Here are four facts every business that collects personal data from their users need to know:

  1. According to the Pew Research Center, 79% of Americans are concerned about how their data is being used by companies.

  2. 84% of consumers want more control over how their data is being used.

  3. Almost 33% of consumers are considered "privacy activists," or people who are willing to switch companies to have more control over their personal data.

  4. 90% of privacy activists believe strongly that the way a company treats customer data will mirror the way a company actually treats customers.

Some leaders might look at these statistics and see a major challenge. But every good salesperson knows every challenge is also an opportunity. Consumers may have some serious concerns about how their data is being used online, but they are also willing and ready to reward companies that do it right.

Likely, most businesses will eventually be subject to some type of data privacy law. And even if there are a few that somehow slip through regulatory cracks, enough companies will be using privacy best practices that consumers will expect everyone to use them.

This means your business has a small window of opportunity to use the privacy program (that you’ll probably have to have anyway) as a differentiator instead of a bandwagon jumper. If you start now, your sales teams can frame your privacy program as a value-added service that pushes their pitch over the top.

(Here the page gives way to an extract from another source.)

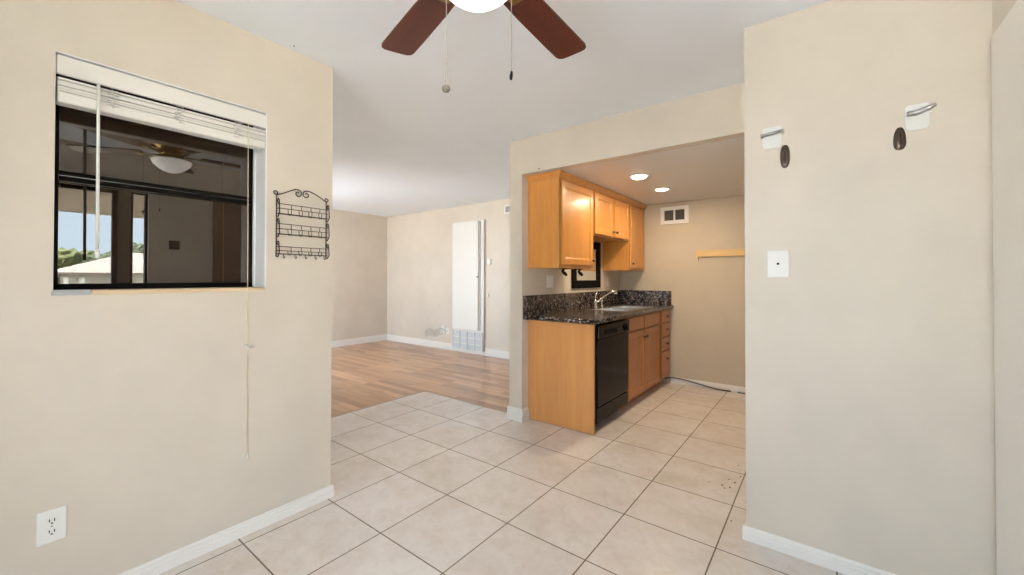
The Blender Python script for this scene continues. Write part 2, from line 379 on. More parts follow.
def roof_mat():
    m = mat('tan roof shingles', (.55, .47, .38, 1), .85); k = N(m); v = k.coord()
    k.color(k.ramp(k.noise(v, 5, 4), [(.3, (.19, .16, .13, 1)), (.7, (.25, .215, .175, 1))])); return m
m_roof = roof_mat(); m_hwall = paint('grey stucco', (.42, .40, .40, 1), .8)
def house(x, y0, y1, z_e, z_r, depth, label):
    h = thing('house', label, 'house', (x, (y0+y1)/2, -2.9))
    B().box(x+.6, x+depth-.6, y0+.6, y1-.6, -2.9, z_e+.05).build('wall', m_hwall, h)
    ov = .0; r0 = [Vector(q) for q in ((x, y0, z_e), (x+depth, y0, z_e), (x+depth, y1, z_e), (x, y1, z_e))]
    ra, rb = Vector((x+depth/2, y0+depth*.35, z_r)), Vector((x+depth/2, y1-depth*.35, z_r))
    lo = [q-Vector((0, 0, .18)) for q in r0]
    B().add(r0+[ra, rb]+lo, [[0, 1, 4], [1, 2, 5, 4], [2, 3, 5], [3, 0, 4, 5], [6, 9, 8, 7], [0, 6, 7, 1], [1, 7, 8, 2], [2, 8, 9, 3], [3, 9, 6, 0]]).build('roof', m_roof, h)
    return h
h1 = house(17.0, 1.55, 13.0, 1.40, 2.35, 7.0, 'grey stucco neighbour house with tan hip roof reflected in the dark window')
for yy in (1.75, 2.15): B().box(17.08, 17.26, yy, yy+.12, -2.9, 1.24).build('porch_post', m_base, h1)
B().box(17.55, 17.62, 3.3, 3.6, .65, 1.0).build('window', m_dark, h1)
h2 = house(24.0, -4.0, 2.0, .5, 1.3, 6.0, 'low house with tan roof beyond the nearer house, left end of the window reflection')
def leaf_mat(name, a, c):
    m = mat(name, a, .8); k = N(m); k.color(k.ramp(k.noise(k.coord(), 2.5, 6, .7), [(.3, a), (.7, c)])); return m
m_leaf1 = leaf_mat('bright green foliage', (.04, .06, .015, 1), (.13, .14, .04, 1)); m_leaf2 = leaf_mat('dark green foliage', (.02, .035, .012, 1), (.07, .09, .035, 1))
m_bark = mat('tree bark', (.09, .06, .04, 1), .9)
def tree(x, y, ztop, rad, m, label, seed):
    rn = random.Random(seed); t = thing('tree', label, 'tree', (x, y, -2.9))
    B().tube([(x, y, -2.9), (x+.1, y, -1), (x, y+.1, ztop-rad*1.2)], [.28, .2, .1], 8).build('trunk', m_bark, t)
    b = B()
    for k in range(16):
        bm = bmesh.new(); bmesh.ops.create_icosphere(bm, subdivisions=3, radius=1)
        c = Vector((rn.uniform(-1, 1), rn.uniform(-1, 1), rn.uniform(-1, .6)))*rad*.75; r = rad*rn.uniform(.3, .5)
        for v in bm.verts: v.co = v.co*r*rn.uniform(.78, 1.12)
        b.add_bm(bm, Matrix.Translation(Vector((x, y, ztop-rad))+c))
    b.build('crown', m, t)
tree(34, 2.2, 3.3, 1.3, m_leaf1, 'bright yellow green tree at the left edge of the window reflection', 1)
tree(31, 4.6, 3.1, 1.2, m_leaf2, 'small dark tree behind the tan roof, right of the yellow green tree', 2)
tree(38, 8.0, 4.7, 2.0, m_leaf2, 'taller dark green tree above the middle of the reflected tan roof', 3)
tree(31, 8.0, 3.9, 1.6, m_leaf2, 'dark green tree reflected in the narrow strip right of the grey door post', 4)
tree(44, 4.6, 4.0, 2.0, m_leaf1, 'distant pale tree between the yellow green tree and the tall dark one', 5)

# ------------------------------------------------------------------ ceiling fan
WARP = lambda z: z-.022*max(0, min(1, (2.44-z)/.1))
fx, fy = -.80, .87
fan = thing('ceiling_fan', 'five blade ceiling fan with dark cherry blades and glowing bowl light', 'ceiling fan', (fx, fy, H))
B().lathe([(.0, 2.44), (.075, 2.44), (.075, 2.415), (.055, 2.38), (.02, 2.365), (.014, 2.365), (.014, 2.33)], (fx, fy, 0)).build('canopy', m_brass, fan)
B().lathe([(.02, 2.335), (.10, 2.325), (.125, 2.29), (.125, 2.245), (.10, 2.215), (.075, 2.205), (.075, 2.17), (.10, 2.160), (.135, 2.155), (.0, 2.150)], (fx, fy, 0)).build('motor_housing', m_brass, fan)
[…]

Better data = better efficiencies

When it became clear that data privacy regulations are here to stay, marketers around the world let out a collective sigh of despair.

Used to collecting insane amounts of consumer data, some of which they won’t even use, marketing teams were afraid they had lost their ability to develop accurate customer profiles. But limiting the data you collect can improve your efficiency and productivity by forcing teams to figure out what data is absolutely critical to your operations.

And while it’s true that both privacy laws and best practices require companies to minimize their data collection practices, companies that adhere to and advertise their privacy programs are less likely to have a database full of fake names, phone numbers, and email addresses.

Another advantage to building up your culture of privacy now? Privacy laws will continue to evolve, and companies that have started early will be able to quickly adapt and adjust their processes rather than scramble to build from scratch.

Risk reduction

In the first half of 2020, 36 billion records were exposed in data breaches. Whether through malware, hacking, or phishing attacks, 68% of business leaders feel their cybersecurity risks are increasing.

IBM found the average data breach costs $3.92M, and that’s without stiff, per-record fines established by privacy laws in some countries if consumer information is exposed in a breach.

In addition to the financial cost, the reputational cost of a data breach can be severe.

Compliance with privacy laws will reduce your company’s risk of exposure in two ways:

  1. Privacy regulations stipulate businesses take reasonable security measures to protect consumer data. Going through the process of establishing compliance will likely bring to light any vulnerabilities you didn’t know were there.

  2. Minimizing your data collection and limiting the amount of time you store it means you’ll have less data to collect, which will limit the exposure risk you’ll have.

Having a proven track record of protecting data is another tactic your sales team can use to move your customers from “We’ll think about it” to “Where do we sign?”

Make privacy your superpower

You can’t have a good privacy program if you don’t get input from every department, including your sales team, as you build it. Involving them in the process will help you all find ways to maximize the impact privacy has on your sales, and your business as a whole.